PEAP does not require the cleint side to have a certificate.  That is a per client configuration if it is going validate the servers certificate or not.

klose Thu, 09/16/2010 - 08:57

Really?

Its been a long time since I set this up and tested this and understood all the components. I just read up on it again and it appears your correct that PEAP only requires the server (ACS) side cert and the users credentials are protected during logon within MSCHAPv2.

If I recall, When I set up our enviroment, we had to install our domain cert on Pocket PC's (warehouse scanners), to get them to work with PEAP as the cert was not from a default trusted publisher. I don't understand why this was an issue then. Any ideas?

Our AD client computers all get the root cert by default, and all we do is push the wireless setting to the client by GP.

I was under the impression that we were protected by the client requiring the domain cert, and that pocket PC's, and other rogue wireless devices would not work without them. So how to best control rogue devices without using some NAP system?

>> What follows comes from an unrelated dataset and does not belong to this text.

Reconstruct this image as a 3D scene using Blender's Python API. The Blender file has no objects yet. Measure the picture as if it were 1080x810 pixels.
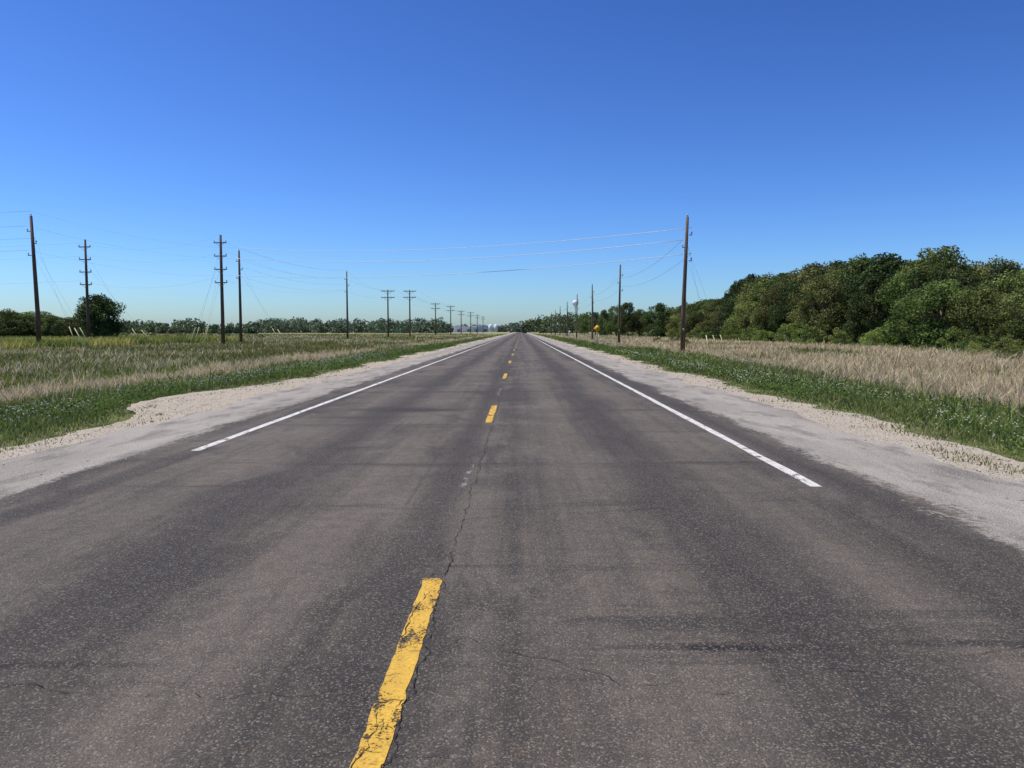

Stephen Rodriguez Thu, 09/16/2010 - 09:01

Some devices, I had a Samsung i760 for example, that the default registry settings enforced having the certificate.  By running a utility to reg-hack, I was able to change this to not require the CA cert, as it was a real pain to get the cert installed and recognized.

So I would think it might be the same thing for the scanners, if you were to check the registry under EAP type 25 would be a 1, but I don't know for sure.

If you are trying to keep rogue devices of the network, you might be able to set ACS to check for the machine account as well, this then limits non-domain devices from getting on.

klose Thu, 09/16/2010 - 12:59

Thats a coincidence,

I had the same smart phone, but managed to put the certificate onto it with no issues.

Do you recall the details on the exactly what reg key?  That would be real usefull.

I have not experimented with using computer accounts to control access.

Before I dig into it....can you use both user/group authentication AND machine or is it either or?

Currently we use a user group + Dial up permissions to permit Wireless access via Radius/ACS

I guess I could use a computer group, rather than a user group.

any tips on this would be appreciated.